The DPJ won power in a historic landslide just last year, ousting the long-dominant conservative Liberal Democrats with promises to cut waste and focus spending on consumers.

But public backing nosedived due to indecisive leadership and mishandling of a feud over a US airbase.

Public support for the DPJ rebounded when Kan took over last month, but tumbled almost as quickly after he floated a rise in the sales tax from 5 percent to help rein in debt.

Many voters accept the need for an eventual sales tax rise given a public debt already about twice the size of the $5 trillion economy, but the Democrats failed to convince voters they had a coherent plan to cure the country's economic ills.
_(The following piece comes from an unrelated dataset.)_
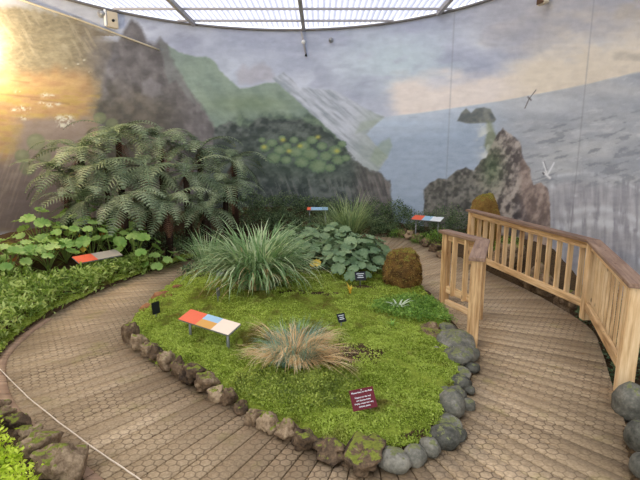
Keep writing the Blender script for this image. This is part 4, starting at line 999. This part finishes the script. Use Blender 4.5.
# ------------------------------------------------------------------ signs
def quadslab(name, c, th, mat, parent, base=None):
    """thin board from four corner points (world)"""
    c = [Vector(q) for q in c]; nrm = (c[1]-c[0]).cross(c[3]-c[0]).normalized(); L0 = Vector((base or parent).location)
    bm = bmesh.new(); a = [bm.verts.new(q-L0) for q in c]; b = [bm.verts.new(q-L0-nrm*th) for q in c]
    bm.faces.new(a); bm.faces.new(b[::-1])
    for s in range(4): bm.faces.new((a[s], b[s], b[(s+1) % 4], a[(s+1) % 4]))
    return link(name, bmesh_to(name, bm), mat, parent)
def lectern(x, y, z0, width, depth, yaw, rise, cols, label, legs=(.12, .88)):
    """low tilted reading panel; x,y,z0 = left end of lower edge, yaw = direction of lower edge"""
    u = Vector((math.cos(yaw), math.sin(yaw), 0)); v = Vector((-u.y, u.x, 0))*depth+Vector((0, 0, rise))
    o = Vector((x, y, z0)); c = o+u*width/2+v/2; g = hz(c.x, c.y)
    e = empty('information_panel', (c.x, c.y, g), label, 'information panel')
    f = [0]
    for w_, m_ in cols: f.append(f[-1]+w_)
    nrm = u.cross(v).normalized()
    bb = quadslab('backing_board', [o-nrm*.003, o+u*width-nrm*.003, o+u*width+v-nrm*.003, o+v-nrm*.003], .018, M['steel'], e)
    for i, (w_, m_) in enumerate(cols):
        a = o+u*width*f[i]; b = o+u*width*f[i+1]
        if m_ == 'split':
            q1 = quadslab('printed_face', [a, b, b+v*.55, a+v*.55], .003, M['porange'], bb, e); q1['label'] = 'orange brown lower half of the picture'
            q2 = quadslab('printed_face', [a+v*.55, b+v*.55, b+v, a+v], .003, M['pblue'], bb, e); q2['label'] = 'pale blue upper half of the picture'
        else:
            q1 = quadslab('printed_face', [a, b, b+v, a+v], .003, M[m_], bb, e); q1['label'] = {'pred': 'orange red section', 'pcream': 'cream section', 'pwhite': 'white section', 'pgrey': 'stone grey section', 'pblue': 'pale blue section'}[m_]
    for t in legs:
        b = o+u*width*t+v*.42-nrm*.02; gz = hz(b.x, b.y)-.03; L0 = Vector(e.location)
        tube('leg', [Vector((b.x, b.y, gz))-L0, Vector((b.x, b.y, b.z))-L0], .016, M['steel'], e)
    return e
M['porange'] = flat('ochre_print', (206,152,72), .45)
a = Vector(gp(178, 319, .33)); b = Vector(gp(228, 335, .33)); yaw = math.atan2(b.y-a.y, b.x-a.x)
lectern(a.x, a.y, .33, (b-a).length, .185, yaw, .065, [(.36, 'pred'), (.31, 'split'), (.33, 'pcream')], 'low three part information panel, orange red, picture and cream, on the mossy island')
a = Vector(at(79, 263, 7.3)); b = Vector(at(122, 250, 7.9)); yaw = math.atan2(b.y-a.y, b.x-a.x)
lectern(a.x, a.y, a.z, (b-a).length, .22, yaw, .07, [(.42, 'pred'), (.58, 'pgrey')], 'slanted orange and grey information panel among the round cabbage leaves')
a = Vector(at(411, 219, 11.3)); b = Vector(at(440, 225, 10.9)); yaw = math.atan2(b.y-a.y, b.x-a.x)
lectern(a.x, a.y, a.z, (b-a).length, .26, yaw, .07, [(.36, 'pred'), (.28, 'pblue'), (.36, 'pwhite')], 'orange, blue and white information panel by the far bend of the boardwalk')
a = Vector(at(307, 210, 11.9)); b = Vector(at(328, 210, 11.9))
lectern(a.x, a.y, a.z, (b-a).length, .2, 0, .05, [(.18, 'pred'), (.82, 'pblue')], 'small pale blue information panel with red end in the shrubs at the centre back')
def plantlabel(x, y, w, h, yaw, lab, mat='black', tilt=.5, zb=.10, text=True):
    p = gp(x, y, zb); g = hz(p[0], p[1]); e = empty('plant_label', (p[0], p[1], g), lab, 'plant label', None)
    s = F/(p[1]*cp+(CAMH-zb)*sp); W = w/s; Hh = h/s; zc = .14
    tube('stake', [(0, 0, -.04), (0, 0, zc)], .006, M['steel'], e, 6)
    u = Vector((math.cos(yaw), math.sin(yaw), 0)); v = Vector((-u.y*math.sin(tilt), u.x*math.sin(tilt), math.cos(tilt)))*Hh
    L = Vector(e.location); c = L+Vector((0, 0, zc)); nrm = u.cross(v).normalized(); c = c+nrm*.01
    cd_ = quadslab('card', [c-u*W/2-v/2, c+u*W/2-v/2, c+u*W/2+v/2, c-u*W/2+v/2], .006, M[mat], e)
    if text:
        for k, (t, ww) in enumerate(((.72, .7), (.5, .5), (.3, .6))):
            a = c-u*W/2*ww-v/2+v*t+nrm*.002; b = c+u*W/2*ww-v/2+v*t+nrm*.002
            q = quadslab('printed_line', [a, b, b+v*.07, a+v*.07], .001, M['pwhite'], cd_, e)
    return e
plantlabel(156, 316, 9, 12, 1.0, 'black plant label on a grey stake at the left of the island', text=False, tilt=.1, zb=.14)
plantlabel(218, 300, 6, 9, 1.3, 'small grey plant label on a thin stake in front of the huge tussock', 'steel', .1, .16, False)
plantlabel(341, 338, 9, 9, .5, 'black plant label with white print right of the half dried tussock', tilt=.6)
plantlabel(360, 290, 11, 9, .2, 'black plant label beside the pale yellow leaves', tilt=.5)
plantlabel(222, 284, 10, 8, .1, 'grey plant label half hidden under the left side of the huge tussock', 'steel', .6, .12)
plantlabel(373, 224, 8, 7, .0, 'pale blue plant label among the shrubs at the back', 'pblue', .5, .5, False)
# maroon sign with lettering
c0 = Vector(gp(363, 407, .17)); g = hz(c0.x, c0.y)
ms = empty('path_sign', (c0.x, c0.y, g), 'small maroon sign asking visitors to keep to the path, on the front moss', 'sign')
rz = .16; s = F/(c0.y*cp+(CAMH-.17)*sp); W = 24.5/s; Hh = .165
u = Vector((math.cos(rz), math.sin(rz)*.6, .17)).normalized(); n0 = Vector((-.03, -.72, .66)).normalized(); v = n0.cross(u).normalized(); n0 = u.cross(v)
cc_ = Vector((c0.x, c0.y, g+.13))
brd = quadslab('board', [cc_-u*W/2-v*Hh/2, cc_+u*W/2-v*Hh/2, cc_+u*W/2+v*Hh/2, cc_-u*W/2+v*Hh/2], .008, M['maroon'], ms)
for t in (-.3, .3):
    q = cc_+u*W*t-v*.02-n0*.014-Vector(ms.location); tube('stake', [Vector((q.x, q.y, -.04)), q], .006, M['steel'], ms, 6)
rotm = Matrix((u, v, n0)).transposed().to_4x4()
for k, (tx_, yy, sz) in enumerate((('Please keep to the Path', .049, .0235), ('Stepping on the bed', .010, .0215), ('will damage these', -.014, .0215), ('fragile, unique and very', -.038, .0215), ('delicate plants', -.062, .0215))):
    cu = bpy.data.curves.new('lettering', 'FONT'); cu.body = tx_; cu.size = sz*.76; cu.align_x = 'CENTER'; cu.extrude = .0006; cu.offset = .0002
    to = bpy.data.objects.new('lettering', cu); me = bpy.data.meshes.new_from_object(to); bpy.data.objects.remove(to)
    o = link('lettering', me, None, brd); me.materials.clear(); me.materials.append(M['pwhite'])
    mt = rotm.copy(); mt.translation = cc_+v*(yy)+n0*.0012-Vector(ms.location); o.matrix_local = mt; o['label'] = 'white lettering'
bm = bmesh.new(); bmesh.ops.create_cone(bm, cap_ends=True, segments=12, radius1=.005, radius2=.004, depth=.004)
o = link('screw', bmesh_to('screw', bm), M['white'], ms); o.location = cc_+v*(Hh/2-.012)+n0*.003-Vector(ms.location)
# rope on the boards
rp = [Vector(gp(x, y, .012)) for x, y in ((-40,338),(0,370),(28,398),(60,424),(95,450),(125,470),(142,482),(175,500))]
sm = []
for i in range(len(rp)-1):
    for t in range(6): sm.append(rp[i].lerp(rp[i+1], t/6)+Vector((math.sin(i*2+t)*.002, 0, .008)))
tag(tube('rope', sm, .006, M['rope'], seg=6), 'thin pale rope lying across the boardwalk at lower left', 'rope')
# ------------------------------------------------------------------ light
w = bpy.data.worlds.new('sky'); SC.world = w; w.use_nodes = True; nt = w.node_tree; nt.nodes.clear()
ow = nt.nodes.new('ShaderNodeOutputWorld'); bg = nt.nodes.new('ShaderNodeBackground'); nt.links.new(bg.outputs[0], ow.inputs[0])
bg.inputs[0].default_value = (.93, .96, 1, 1); bg.inputs[1].default_value = 1.5
sl = bpy.data.lights.new('sun', 'SUN'); sl.energy = 3.9; sl.angle = math.radians(22); sl.color = (1, .95, .87)
so = bpy.data.objects.new('sun', sl); COL.objects.link(so); so.rotation_euler = Vector((-.45, -.42, 1)).to_track_quat('Z', 'Y').to_euler()
pl_ = bpy.data.lights.new('added_glare_light', 'POINT'); pl_.energy = 260; pl_.color = (1, .80, .55); pl_.shadow_soft_size = .15  # added light without a fixture, makes the warm glare on the left wall
po = bpy.data.objects.new('added_glare_light', pl_); COL.objects.link(po); po.location = (-5.95, 8.9, 4.15)
SC.view_settings.view_transform = 'Standard'; SC.view_settings.look = 'None'; SC.view_settings.gamma = 1; SC.view_settings.use_curve_mapping = False
SC.view_settings.exposure = 0.5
"Kan lost the election calling for a sales tax hike," said Koichi Haji, chief economist at NLI Research Institute. "That is a huge setback for fiscal reform. Now the question is whether Kan can stay in power or not."

Need new partners

Japanese major newspapers said Kan needs to press ahead with his fiscal reform platform despite the election loss.

"If Prime Minister Kan believes higher taxes are necessary for Japan's future, he should dig his heels and call the LDP for talks. He should try to persuade voters, as well," the Asahi newspaper said.

The Democrats still have a dominant grip on the more powerful lower house. But they will need to seek new partners to control the upper chamber, which can block bills, as they struggle to engineer growth and rein in public debt.

Two of Kan's LDP predecessors threw in the towel after less than a year in face of a similar divided parliament.

Japanese shares and government bonds may face initial selling pressure when markets open on Monday.

But longer term investors will eye which smaller parties the Democrats ally with, what policy compromises it makes, and whether that dilutes fiscal reform.

"It's going to be a weak government ruling with a minority in the upper house because I don't think anyone will join the coalition," said Gerry Curtis, a Columbia University professor.

Kan is now at risk of a challenge from party powerbroker Ichiro Ozawa -- a critic of his sales tax hike proposal -- ahead of a September party leadership vote.

Kan said the Democrats would ask opposition parties to cooperate on a policy-by-policy basis rather than invite them into a formal coalition right away.

The leaders of two potential partners, the pro-reform Your Party and the Buddhist-backed New Komeito, swiftly rejected the idea of joining the government anyway, and LDP leader Sadakazu Tanigaki said his party was willing to talk about policies but ruled out any "grand coalition".

Analysts have said that opposition parties would drive hard policy bargains with the Democrats in exchange for any support, raising hopes among some experts that a deal with the Your Party would foster the deregulation many see as vital for growth.